ツツジ科のブルーベリーに対して、ガーデンハックルベリーはナス科。よく見ると表面のハリ感がナスに似ている

繁泉さんは「アントシアニンは視力回復や眼精疲労に効果があると言われていますが、今のところ科学的な根拠は示されていません。でもリピーターのお客様の中には、白内障や緑内障の症状が軽くなったという声もいただいています。効果を実証するものではありませんが、皆さんに喜んでいただけることが何よりもうれしいです」と言って笑顔を見せた。

加工自体は外部に委託しているが、収穫や選別、洗浄などは、全て江刺自動車学校のスタッフが手作業で行っている

毎年、9月下旬から10月上旬にかけてガーデンハックルベリーを収穫。最近では完売してしまうことが増え、販売を心待ちにしている人も多いという。

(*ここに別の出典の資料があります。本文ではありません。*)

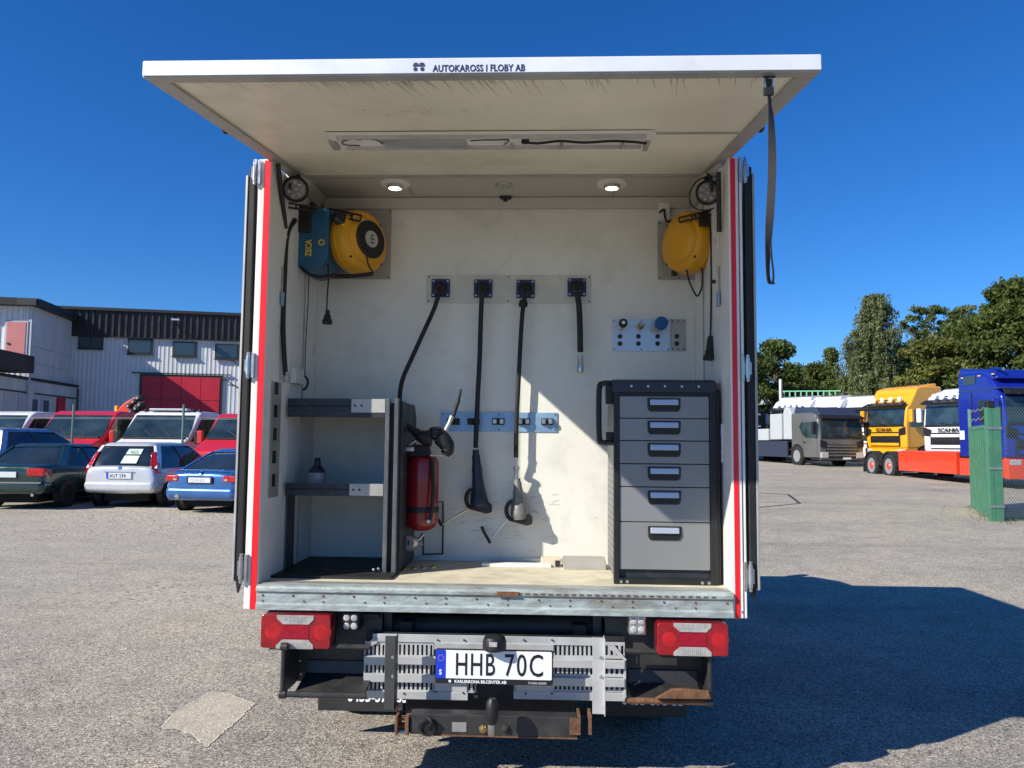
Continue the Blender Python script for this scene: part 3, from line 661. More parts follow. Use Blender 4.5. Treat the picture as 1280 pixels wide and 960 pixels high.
H3 = hose('air_hose', 'straight black hose from the third blue socket to the grey handheld gun', c3_, [(653, 392), (650.5, 430), (648, 480), (645.5, 530), (645, 572)], .0125)
MB().lathe([(0, 0), (.024, .002), (.026, .02), (.018, .04), (0, .042)], at(654, 384, YW-.075), (0, 0, 1), 14).build('hose_ball', 'black_rubber', H3)
H4 = hose('air_hose', 'short thick black hose with steel end under the rightmost blue socket', c4_, [(724, 385), (725, 410), (725.5, 440)], .0165)
MB().lathe([(.014, .0), (.017, .002), (.019, .02), (.017, .05), (.015, .055), (.015, .09), (.014, .095)], at(725.5, 466, YW-.06), (0, 0, 1), 12).build('steel_end', 'steel', H4)
def gun(name, label, u0, v0, u1, v1, m, Y=YW-.07, s=1.0):
    a, b_ = at(u0, v0, Y), at(u1, v1, Y)
    t = thing(name, (b_.x, Y, b_.z-.1), label, 'grease gun')
    d = (b_-a).normalized(); n = Vector((d.z, 0, -d.x))      # n points left of the downward direction
    L_ = (b_-a).length
    MB().tube([a, a+d*L_*.2, a+d*L_*.55, a+d*L_*.68], .02, 12, 3, rads=[.018, .023, .029, .034, .038]).build('grip_barrel', m, t)
    e = a+d*L_*.82
    hb = MB().tube([e-d*.075, e-d*.04, e+d*.01, e+d*.035], .03, 12, 3, rads=[.036, .044, .050, .046]).build('gun_head', m, t)
    MB().prism([(e.x-.050, e.z-.045), (e.x+.040, e.z-.068), (e.x+.070, e.z-.060), (e.x+.070, e.z-.025), (e.x+.05, e.z-.005), (e.x-.03, e.z-.008)], 'y', Y-.03, Y+.03).build('gun_base', 'black_plastic', t, bev=.008)
    MB().tube([e+Vector(p) for p in ((-.02, 0, .055), (-.052, 0, .055), (-.070, 0, .025), (-.068, 0, -.01), (-.05, 0, -.035), (-.02, 0, -.04))], .0115, 8, 5).build('trigger_guard', 'black_plastic', t)
    MB().tube([e+Vector((-.03, -.01, .03)), e+Vector((-.042, -.01, .0)), e+Vector((-.036, -.01, -.02))], .005, 6, 3).build('trigger', 'steel', t)
    return t, e
G2, e2 = gun('grease_gun', 'dark blue handheld grease gun hanging on the straight hose, beside the red tank', 594.5, 562, 600, 640, mat('gun_navy', (.02, .026, .045), .45), s=1)
MB().tube([at(u, v, YW-.06) for u, v in ((589, 635), (570, 645), (552.5, 656))], .005, 6).build('nozzle_rod', 'steel', G2)
MB().tube([at(u, v, YW-.06) for u, v in ((552.5, 657), (547, 649), (544, 641))], .0095, 8).build('nozzle_tip', 'chassis', G2)
G3, e3 = gun('grease_gun', 'grey handheld grease gun hanging in the sunlight, its nozzle bent down to the left', 646.5, 598, 650, 650, mat('gun_grey', (.20, .20, .19), .4, .3))
MB().lathe([(.012, 0), (.011, .04), (.017, .045), (.017, .06)], at(645.5, 597, YW-.07), (0, 0, 1), 12).build('hose_nipple', 'steel', G3)
MB().tube([at(u, v, YW-.07) for u, v in ((637, 645), (624, 661), (613, 676))], .0045, 6).build('nozzle_rod', 'steel', G3)
MB().tube([at(u, v, YW-.07) for u, v in ((613, 679), (606, 667), (602, 658))], .0085, 8).build('nozzle_tip', 'chassis', G3)
# grease smears and scratches where the guns swing against the wall
_g = MB(); _r2 = random.Random(3)
for _i in range(150):
    u, v = _r2.gauss(640, 42), 655+abs(_r2.gauss(0, 22))*(-1 if _r2.random() < .7 else .8); v = min(692, v)
    if _i > 110: u, v = _r2.uniform(400, 745), _r2.uniform(370, 690)
    p = at(u, v, YW-.0012); a_ = _r2.gauss(2.7, .35); L_ = _r2.uniform(.004, .07) if _i <= 110 else _r2.uniform(.003, .012); wd = _r2.uniform(.0006, .0022)
    q = [p+Vector((math.cos(a_+.5*k)*L_*k, 0, math.sin(a_+.5*k)*L_*k*.6)) for k in (0, .5, 1)]
    for s0_, s1_ in ((0, 1), (1, 2)): _g.add([q[s0_], q[s1_], q[s1_]+Vector((0, 0, wd)), q[s0_]+Vector((0, 0, wd))], [(0, 1, 2, 3)])
tag(_g.build('wall_smears', mat('smear', (.34, .34, .33), .6), T, smooth=False), kind='stuff')
# pipes and hooks low on the back wall
MB().tube([at(u, v, YW-.02) for u, v in ((545, 628), (553.5, 627), (554, 650), (553, 692))], .0045, 6).build('wall_pipe', 'chassis', T)
MB().tube([at(u, v, YW-.02) for u, v in ((528, 693), (554, 692.5))], .004, 6).build('wall_pipe', 'chassis', T)
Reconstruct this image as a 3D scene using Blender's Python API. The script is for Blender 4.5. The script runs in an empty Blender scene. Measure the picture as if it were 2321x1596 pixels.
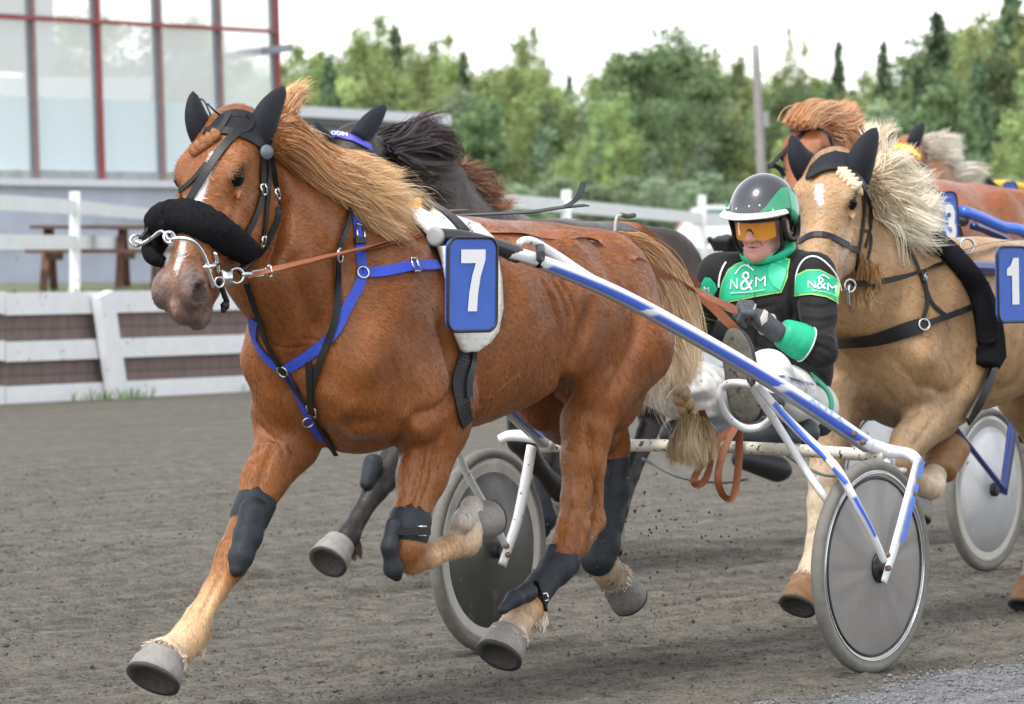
import bpy, math, random
import numpy as np
from mathutils import Vector
from mathutils.bvhtree import BVHTree
from mathutils.geometry import delaunay_2d_cdt

# ---------------------------------------------------------------- camera, sky, light, exposure
F = 10440.0; CX = 1160.5; YH = 547.0; CH = 1.39
scene = bpy.context.scene
col = scene.collection
cam_d = bpy.data.cameras.new('camera'); cam = bpy.data.objects.new('camera', cam_d); col.objects.link(cam)
cam.location = (0, 0, CH); cam.rotation_euler = (math.radians(90), 0, 0)
cam_d.sensor_width = 36; cam_d.lens = F / 2321 * 36
cam_d.shift_y = -(798 - YH) / 2321
cam_d.clip_start = 0.5; cam_d.clip_end = 3000
cam_d.dof.use_dof = True; cam_d.dof.focus_distance = 14.2; cam_d.dof.aperture_fstop = 8.0
scene.camera = cam
SUN_EL = math.radians(60); SUN_AZ = math.radians(212)
w = bpy.data.worlds.new('World'); scene.world = w; w.use_nodes = True
nt = w.node_tree
for n in list(nt.nodes): nt.nodes.remove(n)
sky = nt.nodes.new('ShaderNodeTexSky'); sky.sky_type = 'NISHITA'; sky.sun_disc = False
sky.sun_elevation = SUN_EL; sky.sun_rotation = SUN_AZ
sky.dust_density = 1.0; sky.air_density = 1.0; sky.ozone_density = 1.0; sky.altitude = 50
hs = nt.nodes.new('ShaderNodeHueSaturation'); hs.inputs['Saturation'].default_value = 0.22; hs.inputs['Value'].default_value = 1.8
bg = nt.nodes.new('ShaderNodeBackground'); bg.inputs['Strength'].default_value = 0.15
ou = nt.nodes.new('ShaderNodeOutputWorld')
nt.links.new(sky.outputs[0], hs.inputs['Color']); nt.links.new(hs.outputs[0], bg.inputs['Color']); nt.links.new(bg.outputs[0], ou.inputs[0])
sd = bpy.data.lights.new('sun', 'SUN'); sd.energy = 2.0; sd.angle = math.radians(13); sd.color = (1, .97, .93)
so = bpy.data.objects.new('sun', sd); col.objects.link(so)
so.rotation_euler = (math.radians(90) - SUN_EL, 0, math.radians(180) - SUN_AZ)
sdir = Vector((math.sin(SUN_AZ) * math.cos(SUN_EL), math.cos(SUN_AZ) * math.cos(SUN_EL), math.sin(SUN_EL)))
so.rotation_euler = sdir.to_track_quat('Z', 'Y').to_euler()
scene.view_settings.view_transform = 'Standard'; scene.view_settings.look = 'None'
scene.view_settings.exposure = 0.46; scene.view_settings.gamma = 1.0
scene.render.engine = 'CYCLES'
scene.cycles.max_bounces = 6; scene.cycles.transparent_max_bounces = 12
scene.cycles.use_denoising = True

# ---------------------------------------------------------------- helpers
rng = np.random.default_rng(11); random.seed(11)
A = lambda *v: np.array(v, float)
def nz(v):
    v = np.asarray(v, float); return v / (np.linalg.norm(v, axis=-1, keepdims=True) + 1e-12)
def Pd(px, py, d):
    return A((px - CX) / F * d, d, CH - (py - YH) / F * d)
def proj(v):
    v = np.asarray(v, float)
    return np.stack([CX + F * v[..., 0] / v[..., 1], YH + F * (CH - v[..., 2]) / v[..., 1]], -1)
HH = A(-.543, -.840, 0); LL = A(.840, -.543, 0); ZZ = A(0, 0, 1)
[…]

「今年は例年以上に豊作で、10月下旬から販売を再開しています。当校や地域の産直などで扱っているほか、お電話でのご注文も承っています。ぜひたくさんの人に味わっていただきたいです」

白く可憐な花を咲かせるガーデンハックルベリー

思いが詰まった、とっておきの一品

「講習生のためにできることを」という思いから生まれた新たな商品。
今では地域の特産品としてふるさと納税の返礼品にも登録され、遠く離れた沖縄から注文が入ることもある。

もしかしたら人気の秘密は、おいしさだけでなく、江刺自動車学校の温かくも深い思いが詰まっているからかもしれない。

地域の人を思い、ゼロからスタートした「えさしベリー」のアイテムたち。ぜひ一度、味わってみてほしい。